I've decided a few things tonight. First of all, I do not understand you and I think I'm going to give up pretending that I do, because I don't and I don't think I ever will. Second, I do not understand us, and have given up any and all hope of us ever having any kind of normal, stable relationship that ANYONE can understand, and it's probably just better not to talk about it. Third, I decided that maybe I could love other people, not close them off just because my love for you is so intense... Maybe... maybe I could even go out with people, and maybe I could stop being terrified of losing you every time your head turns to follow somebody... Maybe even if I shot both of us through the head, we'd end up together somehow: probably sharing bunk-beds in hell and sometimes crawling in with each other... I really believe that we'll never be irreparably broken: we're not a Ming vase or anything for gahd's sake.

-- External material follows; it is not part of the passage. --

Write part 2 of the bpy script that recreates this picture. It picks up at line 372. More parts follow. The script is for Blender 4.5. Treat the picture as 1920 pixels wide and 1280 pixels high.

I decided tonight that if I want, I can sleep with the lights off in my room for the first time since April.
I decided tonight that I'm beautiful and intelligent and funny and, gah-dammit, desirable, and that heads turn for a reason... And if EVER you fail to notice that or believe it, I think I'll still have enough self-confidence to believe it anyway.
I decided tonight that I have no fucking clue what it is about you that I love. But that's okay, because I love you anyway. And I suppose I don't need an answer further than that, so whatever.
I decided tonight that someday, I want to show you that ocean in L.A. When it's warm outside and we can stand knee-deep in the water together.
I decided that I could NEVER do any better than what I've got right here and right now...
~Helena*
"You've been straining so desperately for Paradise, you have forgotten that Paradise has always been your address." --Tom Robbins.